Filter the records below for the word "follow". Copy each line that holds it.

::::

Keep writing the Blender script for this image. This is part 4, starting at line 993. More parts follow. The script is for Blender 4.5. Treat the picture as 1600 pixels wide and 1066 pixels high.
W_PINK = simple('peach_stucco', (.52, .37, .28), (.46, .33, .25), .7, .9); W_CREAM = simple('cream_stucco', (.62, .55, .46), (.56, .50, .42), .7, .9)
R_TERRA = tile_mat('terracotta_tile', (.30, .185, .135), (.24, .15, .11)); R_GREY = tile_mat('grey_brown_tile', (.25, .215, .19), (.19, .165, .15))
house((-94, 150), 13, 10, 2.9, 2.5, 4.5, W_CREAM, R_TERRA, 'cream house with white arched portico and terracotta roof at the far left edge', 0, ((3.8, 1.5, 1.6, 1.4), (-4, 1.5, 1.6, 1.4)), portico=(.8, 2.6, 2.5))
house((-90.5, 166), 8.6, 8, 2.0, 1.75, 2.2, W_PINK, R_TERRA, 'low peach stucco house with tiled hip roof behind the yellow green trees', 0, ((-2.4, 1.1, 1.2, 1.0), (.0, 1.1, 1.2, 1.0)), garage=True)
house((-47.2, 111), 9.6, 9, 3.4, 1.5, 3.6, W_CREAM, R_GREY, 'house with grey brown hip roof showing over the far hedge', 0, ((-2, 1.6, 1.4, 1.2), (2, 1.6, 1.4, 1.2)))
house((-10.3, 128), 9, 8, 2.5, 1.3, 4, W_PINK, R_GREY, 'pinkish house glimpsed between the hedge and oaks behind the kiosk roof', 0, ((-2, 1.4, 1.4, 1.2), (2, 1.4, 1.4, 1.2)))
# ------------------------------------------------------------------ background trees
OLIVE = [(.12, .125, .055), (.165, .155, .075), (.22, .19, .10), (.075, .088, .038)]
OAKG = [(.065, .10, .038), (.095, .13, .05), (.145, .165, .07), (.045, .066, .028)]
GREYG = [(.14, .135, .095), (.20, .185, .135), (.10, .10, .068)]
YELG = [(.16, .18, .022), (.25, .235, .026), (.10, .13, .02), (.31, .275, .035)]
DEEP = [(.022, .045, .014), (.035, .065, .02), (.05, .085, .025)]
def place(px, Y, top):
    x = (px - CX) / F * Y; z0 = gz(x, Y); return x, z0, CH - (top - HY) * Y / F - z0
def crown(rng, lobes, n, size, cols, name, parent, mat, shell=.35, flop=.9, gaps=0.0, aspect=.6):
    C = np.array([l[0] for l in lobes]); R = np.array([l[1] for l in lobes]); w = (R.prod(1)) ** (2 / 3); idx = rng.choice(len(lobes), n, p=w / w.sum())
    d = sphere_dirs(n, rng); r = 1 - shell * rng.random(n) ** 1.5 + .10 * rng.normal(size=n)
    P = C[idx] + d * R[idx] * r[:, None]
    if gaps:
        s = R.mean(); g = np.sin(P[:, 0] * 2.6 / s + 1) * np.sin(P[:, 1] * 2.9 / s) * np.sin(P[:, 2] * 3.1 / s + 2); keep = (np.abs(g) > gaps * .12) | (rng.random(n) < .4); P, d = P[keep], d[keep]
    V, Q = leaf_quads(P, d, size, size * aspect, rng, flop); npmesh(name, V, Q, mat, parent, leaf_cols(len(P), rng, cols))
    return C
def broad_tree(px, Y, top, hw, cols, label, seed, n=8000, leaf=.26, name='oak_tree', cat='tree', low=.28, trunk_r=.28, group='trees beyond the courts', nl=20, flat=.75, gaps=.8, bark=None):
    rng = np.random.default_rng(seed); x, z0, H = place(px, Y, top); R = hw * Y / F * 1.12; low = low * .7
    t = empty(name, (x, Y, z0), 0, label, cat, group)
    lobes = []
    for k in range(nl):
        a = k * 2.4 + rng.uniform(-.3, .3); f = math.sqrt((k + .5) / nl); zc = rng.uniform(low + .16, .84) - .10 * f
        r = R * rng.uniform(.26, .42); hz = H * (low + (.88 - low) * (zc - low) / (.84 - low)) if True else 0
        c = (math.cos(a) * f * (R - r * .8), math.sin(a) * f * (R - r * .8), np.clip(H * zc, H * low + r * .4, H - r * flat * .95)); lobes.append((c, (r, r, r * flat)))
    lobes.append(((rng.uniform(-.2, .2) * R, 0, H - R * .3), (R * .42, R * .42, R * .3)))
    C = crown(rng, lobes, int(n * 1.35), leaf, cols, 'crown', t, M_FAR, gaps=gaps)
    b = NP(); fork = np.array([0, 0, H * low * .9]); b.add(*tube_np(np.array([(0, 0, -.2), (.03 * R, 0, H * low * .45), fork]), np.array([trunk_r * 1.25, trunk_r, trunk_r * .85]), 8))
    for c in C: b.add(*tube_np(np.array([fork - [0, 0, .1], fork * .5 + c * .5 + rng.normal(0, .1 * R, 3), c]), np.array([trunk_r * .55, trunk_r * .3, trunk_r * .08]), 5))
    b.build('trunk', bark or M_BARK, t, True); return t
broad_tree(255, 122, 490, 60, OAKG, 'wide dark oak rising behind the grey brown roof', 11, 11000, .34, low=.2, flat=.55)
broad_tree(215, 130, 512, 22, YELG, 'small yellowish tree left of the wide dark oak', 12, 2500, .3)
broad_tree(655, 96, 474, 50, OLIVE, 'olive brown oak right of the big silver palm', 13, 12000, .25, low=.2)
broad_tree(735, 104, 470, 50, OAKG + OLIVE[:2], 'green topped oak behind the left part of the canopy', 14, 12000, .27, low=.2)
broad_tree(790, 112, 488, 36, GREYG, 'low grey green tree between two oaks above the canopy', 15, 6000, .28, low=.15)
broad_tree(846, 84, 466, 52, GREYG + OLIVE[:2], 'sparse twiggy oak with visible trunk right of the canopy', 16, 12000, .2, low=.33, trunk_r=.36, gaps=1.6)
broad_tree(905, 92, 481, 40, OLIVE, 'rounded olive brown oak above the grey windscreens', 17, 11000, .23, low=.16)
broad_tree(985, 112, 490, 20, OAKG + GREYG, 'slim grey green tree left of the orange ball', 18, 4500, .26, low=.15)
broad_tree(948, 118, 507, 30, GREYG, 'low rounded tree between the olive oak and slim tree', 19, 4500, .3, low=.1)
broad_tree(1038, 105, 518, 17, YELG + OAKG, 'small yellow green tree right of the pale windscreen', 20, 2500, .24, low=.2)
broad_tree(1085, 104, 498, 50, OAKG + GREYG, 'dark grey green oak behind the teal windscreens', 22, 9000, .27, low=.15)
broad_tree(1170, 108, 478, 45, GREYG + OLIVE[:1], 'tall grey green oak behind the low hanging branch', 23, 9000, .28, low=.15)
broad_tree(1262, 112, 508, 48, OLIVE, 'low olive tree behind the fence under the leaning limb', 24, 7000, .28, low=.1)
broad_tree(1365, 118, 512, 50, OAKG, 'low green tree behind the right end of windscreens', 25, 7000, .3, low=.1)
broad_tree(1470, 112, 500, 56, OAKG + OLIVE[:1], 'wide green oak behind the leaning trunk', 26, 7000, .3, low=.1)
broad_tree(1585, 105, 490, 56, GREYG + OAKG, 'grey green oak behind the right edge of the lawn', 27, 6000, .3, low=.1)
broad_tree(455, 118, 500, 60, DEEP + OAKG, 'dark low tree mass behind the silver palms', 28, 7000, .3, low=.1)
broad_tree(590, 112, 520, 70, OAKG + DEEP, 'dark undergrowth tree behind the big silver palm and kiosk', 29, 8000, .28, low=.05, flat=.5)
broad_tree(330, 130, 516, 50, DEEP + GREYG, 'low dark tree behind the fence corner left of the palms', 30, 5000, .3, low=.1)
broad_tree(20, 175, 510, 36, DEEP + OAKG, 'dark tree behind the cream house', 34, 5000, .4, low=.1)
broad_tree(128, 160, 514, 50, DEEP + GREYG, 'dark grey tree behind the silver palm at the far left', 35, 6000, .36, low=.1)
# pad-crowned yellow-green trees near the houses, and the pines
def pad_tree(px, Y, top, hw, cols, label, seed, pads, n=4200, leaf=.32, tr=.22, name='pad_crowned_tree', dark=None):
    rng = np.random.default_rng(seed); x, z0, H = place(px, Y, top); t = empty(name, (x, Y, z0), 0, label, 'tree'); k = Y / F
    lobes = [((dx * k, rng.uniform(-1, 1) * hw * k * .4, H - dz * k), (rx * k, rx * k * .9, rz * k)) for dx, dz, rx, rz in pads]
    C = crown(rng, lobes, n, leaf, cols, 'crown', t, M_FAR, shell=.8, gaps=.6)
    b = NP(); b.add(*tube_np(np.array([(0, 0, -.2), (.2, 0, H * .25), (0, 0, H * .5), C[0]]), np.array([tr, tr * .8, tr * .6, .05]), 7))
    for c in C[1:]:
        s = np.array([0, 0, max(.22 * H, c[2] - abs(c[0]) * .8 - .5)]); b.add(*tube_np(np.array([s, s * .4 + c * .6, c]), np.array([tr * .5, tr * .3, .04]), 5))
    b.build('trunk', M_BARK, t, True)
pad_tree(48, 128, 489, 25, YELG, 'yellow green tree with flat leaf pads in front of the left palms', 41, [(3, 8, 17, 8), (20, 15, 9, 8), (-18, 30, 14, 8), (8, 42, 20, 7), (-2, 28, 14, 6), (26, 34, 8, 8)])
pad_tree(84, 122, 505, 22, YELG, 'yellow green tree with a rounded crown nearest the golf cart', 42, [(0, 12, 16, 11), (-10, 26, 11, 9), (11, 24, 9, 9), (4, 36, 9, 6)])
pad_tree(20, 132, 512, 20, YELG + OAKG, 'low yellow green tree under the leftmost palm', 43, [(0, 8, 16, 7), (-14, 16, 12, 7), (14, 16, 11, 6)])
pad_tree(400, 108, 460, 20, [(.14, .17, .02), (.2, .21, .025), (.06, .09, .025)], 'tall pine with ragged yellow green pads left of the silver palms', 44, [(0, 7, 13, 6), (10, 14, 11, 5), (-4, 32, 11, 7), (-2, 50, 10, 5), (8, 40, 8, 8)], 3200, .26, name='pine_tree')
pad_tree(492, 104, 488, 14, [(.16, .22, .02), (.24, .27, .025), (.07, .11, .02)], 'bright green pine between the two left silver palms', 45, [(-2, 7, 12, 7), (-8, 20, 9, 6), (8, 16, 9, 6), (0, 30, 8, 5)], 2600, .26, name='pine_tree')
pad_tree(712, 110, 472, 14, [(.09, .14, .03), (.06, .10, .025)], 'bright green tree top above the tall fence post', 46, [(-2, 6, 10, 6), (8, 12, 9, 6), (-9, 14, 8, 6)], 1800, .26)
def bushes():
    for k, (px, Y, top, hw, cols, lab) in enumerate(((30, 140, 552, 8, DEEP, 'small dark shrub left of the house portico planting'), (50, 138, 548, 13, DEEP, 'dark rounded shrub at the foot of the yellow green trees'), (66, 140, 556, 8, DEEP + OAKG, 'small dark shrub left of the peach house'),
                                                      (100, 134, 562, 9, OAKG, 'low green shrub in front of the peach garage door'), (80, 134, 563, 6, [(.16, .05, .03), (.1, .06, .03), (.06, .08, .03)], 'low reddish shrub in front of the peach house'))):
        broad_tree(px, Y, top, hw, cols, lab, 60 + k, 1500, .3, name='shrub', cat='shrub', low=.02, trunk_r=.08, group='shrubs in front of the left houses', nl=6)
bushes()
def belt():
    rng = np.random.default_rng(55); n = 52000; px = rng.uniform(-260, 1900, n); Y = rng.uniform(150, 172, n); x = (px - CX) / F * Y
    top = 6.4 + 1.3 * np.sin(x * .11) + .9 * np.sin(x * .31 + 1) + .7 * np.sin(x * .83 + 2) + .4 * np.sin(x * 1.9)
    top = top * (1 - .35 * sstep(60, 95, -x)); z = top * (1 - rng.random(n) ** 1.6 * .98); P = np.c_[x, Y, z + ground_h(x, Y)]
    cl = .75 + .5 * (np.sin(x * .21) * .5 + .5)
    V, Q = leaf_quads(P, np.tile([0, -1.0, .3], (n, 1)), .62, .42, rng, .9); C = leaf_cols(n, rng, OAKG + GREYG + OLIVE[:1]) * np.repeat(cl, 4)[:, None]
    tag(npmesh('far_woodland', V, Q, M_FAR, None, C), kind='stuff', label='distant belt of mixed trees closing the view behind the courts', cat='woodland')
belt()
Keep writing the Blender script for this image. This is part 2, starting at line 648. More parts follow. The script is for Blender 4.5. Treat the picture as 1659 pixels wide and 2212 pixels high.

::::

Result:
Keep writing the Blender script for this image. This is part 4, starting at line 993. More parts follow. The script is for Blender 4.5. Treat the picture as 1600 pixels wide and 1066 pixels high.
Keep writing the Blender script for this image. This is part 2, starting at line 648. More parts follow. The script is for Blender 4.5. Treat the picture as 1659 pixels wide and 2212 pixels high.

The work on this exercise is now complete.